そういえばウィーンには「アン・デア・ヴィーン劇場」という施設がありますけど、これは「ウィーン川沿いの劇場」という意味になります。劇場が出来た当時は、ウィーン川もしっかり表を川らしく流れていたのでしょうね。しかし、歴史文化との都として世界に名高いウィーンの語源がこの下水まがいのトホホな川というのは、なんだかオーストリアらしくて笑えます。ハプスブルク時代にこの国は名目上の領土でこそ大国だったこともありますが、その実態はまったくの見かけ倒しでしたから、ウィーンとウィーン川の関係とよく似ています。

余談ですが、19世紀の東欧がプロイセンやロシアの軍事力にさらされずに済んだのは、オーストリアがひ弱な大国だったからだと言われます。
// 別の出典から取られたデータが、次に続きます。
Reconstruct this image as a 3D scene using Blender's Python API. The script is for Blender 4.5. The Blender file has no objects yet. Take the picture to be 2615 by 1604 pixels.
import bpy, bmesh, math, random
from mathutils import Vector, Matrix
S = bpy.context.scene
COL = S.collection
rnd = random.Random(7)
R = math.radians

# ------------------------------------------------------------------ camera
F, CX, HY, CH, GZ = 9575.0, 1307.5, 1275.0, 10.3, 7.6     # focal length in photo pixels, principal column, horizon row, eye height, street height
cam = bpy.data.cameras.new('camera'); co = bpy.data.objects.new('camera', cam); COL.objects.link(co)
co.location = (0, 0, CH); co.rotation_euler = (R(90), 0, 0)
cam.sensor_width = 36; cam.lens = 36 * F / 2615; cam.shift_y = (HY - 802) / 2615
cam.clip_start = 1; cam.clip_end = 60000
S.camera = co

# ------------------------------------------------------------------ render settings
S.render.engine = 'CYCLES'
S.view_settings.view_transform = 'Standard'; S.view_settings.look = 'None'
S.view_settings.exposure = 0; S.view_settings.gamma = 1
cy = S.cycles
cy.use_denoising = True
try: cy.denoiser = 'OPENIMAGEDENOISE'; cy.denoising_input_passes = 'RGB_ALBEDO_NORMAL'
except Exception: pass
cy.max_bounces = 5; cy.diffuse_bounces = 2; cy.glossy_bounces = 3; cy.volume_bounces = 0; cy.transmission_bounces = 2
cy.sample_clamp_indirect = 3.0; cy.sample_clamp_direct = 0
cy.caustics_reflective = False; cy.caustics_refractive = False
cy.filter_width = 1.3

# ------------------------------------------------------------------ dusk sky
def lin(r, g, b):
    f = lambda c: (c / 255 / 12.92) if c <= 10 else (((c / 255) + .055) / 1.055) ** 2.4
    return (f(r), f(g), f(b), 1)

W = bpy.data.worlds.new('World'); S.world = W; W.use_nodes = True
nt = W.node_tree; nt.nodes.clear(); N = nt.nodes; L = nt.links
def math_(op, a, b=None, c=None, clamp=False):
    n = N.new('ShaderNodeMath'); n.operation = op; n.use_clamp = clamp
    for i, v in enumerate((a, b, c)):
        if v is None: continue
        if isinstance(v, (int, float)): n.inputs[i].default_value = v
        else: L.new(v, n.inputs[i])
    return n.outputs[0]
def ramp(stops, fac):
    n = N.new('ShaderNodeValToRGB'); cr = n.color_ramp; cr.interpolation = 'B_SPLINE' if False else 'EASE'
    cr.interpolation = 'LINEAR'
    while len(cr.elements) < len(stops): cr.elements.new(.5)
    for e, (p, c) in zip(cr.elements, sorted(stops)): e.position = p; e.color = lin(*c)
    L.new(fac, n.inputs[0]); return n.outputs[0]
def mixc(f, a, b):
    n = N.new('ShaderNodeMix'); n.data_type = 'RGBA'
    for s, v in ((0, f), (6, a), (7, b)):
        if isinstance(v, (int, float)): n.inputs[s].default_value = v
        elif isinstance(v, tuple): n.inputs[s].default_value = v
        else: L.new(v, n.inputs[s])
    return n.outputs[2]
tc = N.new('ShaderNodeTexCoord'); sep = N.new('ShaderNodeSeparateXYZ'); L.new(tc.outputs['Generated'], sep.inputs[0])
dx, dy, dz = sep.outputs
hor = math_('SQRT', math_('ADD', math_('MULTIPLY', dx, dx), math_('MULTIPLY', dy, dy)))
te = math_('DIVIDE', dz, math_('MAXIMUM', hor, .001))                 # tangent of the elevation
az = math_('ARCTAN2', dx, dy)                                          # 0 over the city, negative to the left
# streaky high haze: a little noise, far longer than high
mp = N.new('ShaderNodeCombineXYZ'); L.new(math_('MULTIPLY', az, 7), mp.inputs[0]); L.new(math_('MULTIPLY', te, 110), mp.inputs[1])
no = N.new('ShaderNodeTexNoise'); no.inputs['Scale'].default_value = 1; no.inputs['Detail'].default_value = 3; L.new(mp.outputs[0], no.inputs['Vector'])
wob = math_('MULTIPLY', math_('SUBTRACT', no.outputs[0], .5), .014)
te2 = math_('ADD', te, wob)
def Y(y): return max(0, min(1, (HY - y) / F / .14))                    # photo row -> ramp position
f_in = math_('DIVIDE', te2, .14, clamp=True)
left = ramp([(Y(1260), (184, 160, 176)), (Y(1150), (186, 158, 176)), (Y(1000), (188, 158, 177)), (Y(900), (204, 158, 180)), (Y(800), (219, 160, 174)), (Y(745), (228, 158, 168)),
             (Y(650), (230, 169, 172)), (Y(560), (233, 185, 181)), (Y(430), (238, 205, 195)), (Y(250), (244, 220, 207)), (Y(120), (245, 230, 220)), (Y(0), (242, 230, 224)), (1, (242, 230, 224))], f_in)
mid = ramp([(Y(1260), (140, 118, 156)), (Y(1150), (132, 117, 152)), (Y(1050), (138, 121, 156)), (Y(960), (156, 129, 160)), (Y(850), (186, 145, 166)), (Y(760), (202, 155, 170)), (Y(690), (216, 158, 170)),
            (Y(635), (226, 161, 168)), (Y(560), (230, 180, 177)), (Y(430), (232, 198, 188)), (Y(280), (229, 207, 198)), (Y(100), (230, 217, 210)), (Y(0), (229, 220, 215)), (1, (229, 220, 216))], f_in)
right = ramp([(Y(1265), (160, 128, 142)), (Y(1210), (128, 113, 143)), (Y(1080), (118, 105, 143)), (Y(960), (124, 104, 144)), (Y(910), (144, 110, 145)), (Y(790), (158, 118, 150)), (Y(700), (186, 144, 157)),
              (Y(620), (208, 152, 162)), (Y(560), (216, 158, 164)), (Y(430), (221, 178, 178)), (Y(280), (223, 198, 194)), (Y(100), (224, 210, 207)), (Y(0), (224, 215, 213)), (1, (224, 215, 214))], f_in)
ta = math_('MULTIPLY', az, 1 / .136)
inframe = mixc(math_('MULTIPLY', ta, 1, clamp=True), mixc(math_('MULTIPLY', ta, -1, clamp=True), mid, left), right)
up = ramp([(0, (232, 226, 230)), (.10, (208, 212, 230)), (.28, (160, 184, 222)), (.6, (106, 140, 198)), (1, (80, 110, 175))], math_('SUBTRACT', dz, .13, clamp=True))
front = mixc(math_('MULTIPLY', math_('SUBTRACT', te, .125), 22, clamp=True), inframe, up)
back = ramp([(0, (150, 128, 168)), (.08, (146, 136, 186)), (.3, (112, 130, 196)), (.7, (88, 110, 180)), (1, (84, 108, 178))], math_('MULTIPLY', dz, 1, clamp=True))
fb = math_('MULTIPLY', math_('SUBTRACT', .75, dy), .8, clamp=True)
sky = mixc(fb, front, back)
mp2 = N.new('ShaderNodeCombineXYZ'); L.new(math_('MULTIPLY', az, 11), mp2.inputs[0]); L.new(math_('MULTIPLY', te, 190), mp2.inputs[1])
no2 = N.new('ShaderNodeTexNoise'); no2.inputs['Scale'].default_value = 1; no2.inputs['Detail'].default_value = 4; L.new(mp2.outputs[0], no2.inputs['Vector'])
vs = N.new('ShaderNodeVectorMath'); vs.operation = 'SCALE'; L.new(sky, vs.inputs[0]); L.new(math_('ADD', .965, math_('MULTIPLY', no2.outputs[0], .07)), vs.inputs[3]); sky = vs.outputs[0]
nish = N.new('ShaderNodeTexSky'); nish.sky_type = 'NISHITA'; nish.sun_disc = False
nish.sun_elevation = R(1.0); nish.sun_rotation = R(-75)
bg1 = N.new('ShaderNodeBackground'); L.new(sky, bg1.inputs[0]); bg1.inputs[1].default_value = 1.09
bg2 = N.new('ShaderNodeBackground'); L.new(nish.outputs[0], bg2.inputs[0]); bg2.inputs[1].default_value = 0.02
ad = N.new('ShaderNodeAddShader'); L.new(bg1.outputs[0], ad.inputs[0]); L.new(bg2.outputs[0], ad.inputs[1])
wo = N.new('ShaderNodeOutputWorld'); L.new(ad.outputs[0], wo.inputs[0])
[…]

当時、ドイツもロシアも東欧に領土がほしいと思っていました。しかし、両者がマトモに対戦すればお互いに無傷というわけにはいきません。そこで、とりあえず東欧をオーストリアに預けておいたというのです。確かにトホホ大国のオーストアから領土を分捕ることならいつでもできますね。そして第一次世界大戦後にオーストリア帝国が解体されると、この老大国から切り離された東欧諸国はついにプロイセンとロシアの餌食になってゆきました。トホホのオーストリアといっしょだったら、もう少しマシにな運命になっていたと思いますが。
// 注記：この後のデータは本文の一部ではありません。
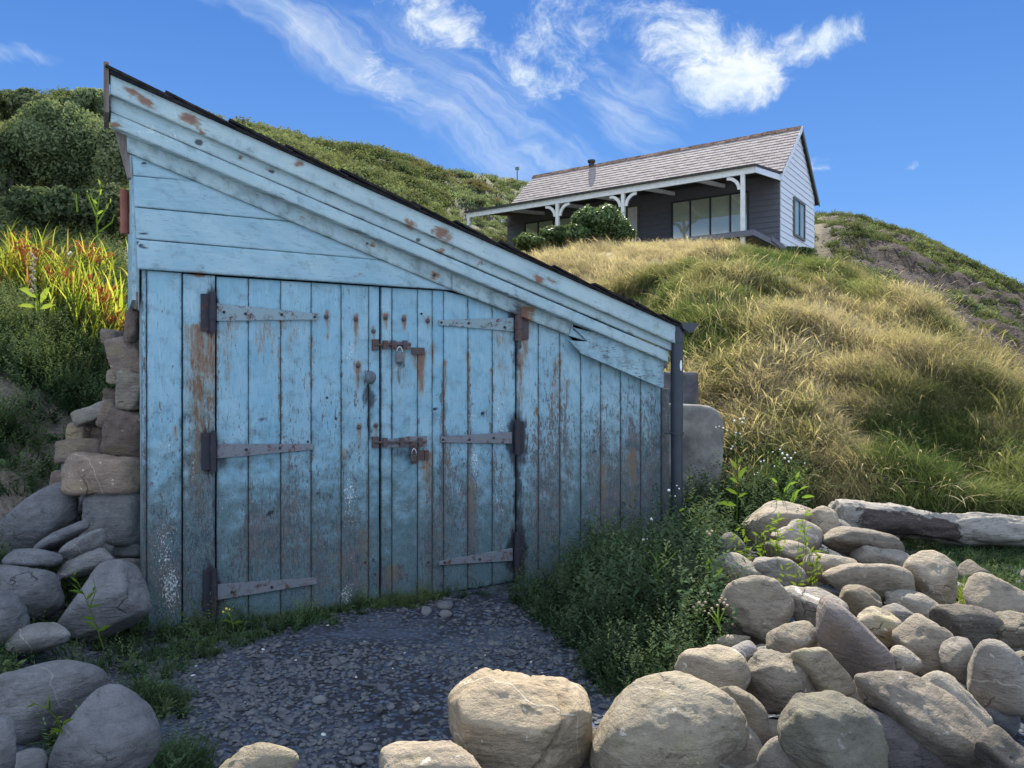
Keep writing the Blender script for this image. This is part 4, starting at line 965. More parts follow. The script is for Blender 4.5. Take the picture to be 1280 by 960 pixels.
def post_at(u):
    a, _ = on_front(u, 260, VB)
    p = MB().box(C3(a - .055, VB - .055, CZ0 - .4), cdv * .11, cbv * .11, Vector((0, 0, zf - CZ0 + .25))).build('veranda_post', CREAM, cottage, bevel=0.008)
    for s in (-1, 1):
        if a + s * .4 < 0.0 or a + s * .4 > CL + .05: continue
        R_ = 0.40; out_, inn = [], []
        for k in range(8):
            t = math.pi / 2 * k / 7
            out_.append((a + s * (.055 + R_ * (1 - math.cos(t))), zf - .19 - R_ * (1 - math.sin(t))))
            inn.append((a + s * (.055 + (R_ + .0) * (1 - math.cos(t)) + .09 * math.cos(t)), zf - .19 - R_ * (1 - math.sin(t)) - .09 * math.sin(t)))
        b = MB()
        for k in range(7):
            q = [out_[k], out_[k + 1], inn[k + 1], inn[k]]
            b.prism([C3(x_, VB - .03, z_) for x_, z_ in q], cbv * .06)
        o = b.build('post_bracket', CREAM, p)
for u in (928.5, 779, 697): post_at(u)
a_end = CL - .08
p = MB().box(C3(a_end - .055, VB - .055, CZ0 - .4), cdv * .11, cbv * .11, Vector((0, 0, zf - CZ0 + .25))).build('veranda_post', CREAM, cottage, bevel=0.008)
# windows and door on the front wall
def window_front(px, v_top, v_bot, splits):
    a0, zt_ = on_front(px[0], v_top[0], -.05); a1, zt2 = on_front(px[1], v_top[1], -.05); _, zb_ = on_front(px[0], v_bot, -.05)
    zt_ = (zt_ + zt2) / 2; a0, a1 = max(a0, a1), min(a0, a1)
    fr = MB(); t = .05
    for (x0, x1, z0, z1) in [(a1, a0, zt_ - t, zt_), (a1, a0, zb_, zb_ + t), (a1, a1 + t, zb_ + t, zt_ - t), (a0 - t, a0, zb_ + t, zt_ - t)]:
        fr.box(C3(x0, -.085, z0), cdv * (x1 - x0), cbv * .07, Vector((0, 0, z1 - z0)))
    edges = [a1 + t]
    for s in sorted([on_front(u_, v_top[0], -.05)[0] for u_ in splits]):
        fr.box(C3(s - t / 2, -.08, zb_ + t), cdv * t, cbv * .06, Vector((0, 0, zt_ - zb_ - 2 * t))); edges += [s - t / 2, s + t / 2]
    edges.append(a0 - t)
    w = fr.build('window', FRAME, cottage)
    MB().box(C3(a1 + .01, -.040, zb_ + .01), cdv * (a0 - a1 - .02), cbv * .004, Vector((0, 0, zt_ - zb_ - .02))).build('blind', BLIND, w)
    for i in range(0, len(edges), 2):
        MB().box(C3(edges[i], -.066, zb_ + t), cdv * (edges[i + 1] - edges[i]), cbv * .006, Vector((0, 0, zt_ - zb_ - 2 * t))).build('pane', PANE, w)
window_front((936, 839.5), (238, 253), 298, [863, 888, 913])
window_front((716, 656), (270, 279), 304, [673, 692])
a0, zt_ = on_front(785, 260, -.05); a1, _ = on_front(797, 258, -.05)
d_ = MB().box(C3(a1, -.07, CZ0), cdv * (a0 - a1), cbv * .04, Vector((0, 0, zt_ - CZ0))).build('door', CREAM, cottage, bevel=.004)
MB().box(C3(a1 - .06, -.085, CZ0), cdv * .06, cbv * .07, Vector((0, 0, zt_ - CZ0 + .06))).box(C3(a0, -.085, CZ0), cdv * .06, cbv * .07, Vector((0, 0, zt_ - CZ0 + .06))).box(C3(a1, -.085, zt_), cdv * (a0 - a1), cbv * .07, Vector((0, 0, .06))).build('door_frame', FRAMEG, d_)
MB().tube([C3(a1 + .08, -.09, CZ0 + 1.0), C3(a1 + .2, -.09, CZ0 + 1.0)], .012, 8).build('handle', STEEL, d_)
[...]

こうして考えると、トホホなことはオーストリアのよさだったのではないかと思えてきます。ウィーン川はこのままみすぼらしく流れていたほうがいいでしょう。ヘタにライン川みたいに立派になって国の誇りにされれば、それが暴走して他国や他民族を軽く見るようになるかも知れません。ウィーンの人々が他の国の都会の人々よりずっと奥ゆかしいのは、この町の語源となったウィーン川のみすぼらしさと無関係ではないような気がしてきました。